El dinero tiene un poder descomunal.
Trabajamos para conseguirlo, lo ahorramos, lo gastamos, lo usamos para
satisfacer nuestros deseos terrenales y, después, queremos tener más.
Consciente del peligro que representa como causa de distracción, Jesús enseñó
más sobre él que sobre cualquier otro asunto. Y, hasta donde sabemos, el Señor
jamás aceptó una ofrenda para sí. Sin duda, no enseñó sobre el dar para llenar
sus bolsillos, sino que advirtió que confiar en las riquezas y usarlas para
conseguir poder bloquea nuestras arterias espirituales con más rapidez que la
mayoría de los demás impedimentos para el crecimiento cristiano.

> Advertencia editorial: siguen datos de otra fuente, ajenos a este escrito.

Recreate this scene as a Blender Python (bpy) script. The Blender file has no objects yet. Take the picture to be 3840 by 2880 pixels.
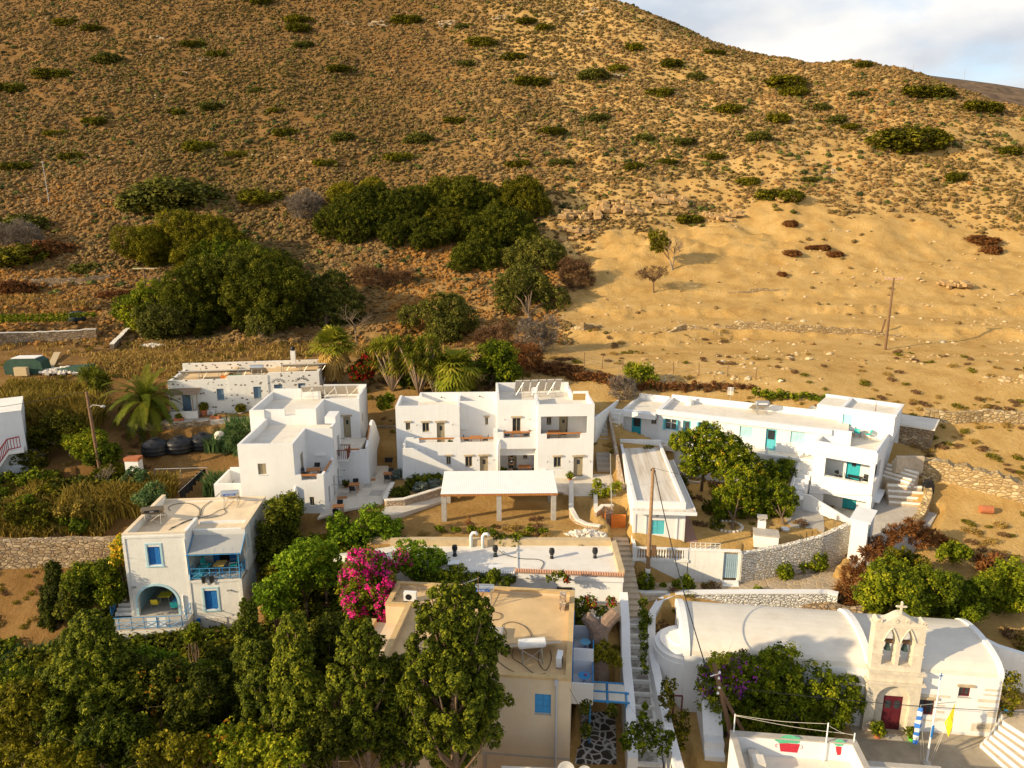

Al narrar la
historia del «rico insensato», avergonzó a Sus oyentes porque ellos no eran
ricos para Dios (Lucas 12:13-21), lo que indica que la definición divina de la
riqueza es sumamente diferente a la de casi todos nosotros.
Entonces, ¿qué significa ser rico para Dios?
Pablo nos dice que los ricos no deberían presumir de sus posesiones «ni [poner]
la esperanza en las riquezas» (1 Timoteo 6:17). En cambio, tenemos que ser
«ricos en buenas obras, dadivosos, generosos» (v. 18).
¡Qué interesante! Dios mide la riqueza por la
cualidad de nuestra vida y por las dádivas generosas para bendición de los
demás. No es exactamente lo que se comentaría en Wall Street, pero es un gran
consejo para los que, erróneamente, creemos que nuestra seguridad y reputación
dependen del saldo en nuestra cuenta bancaria.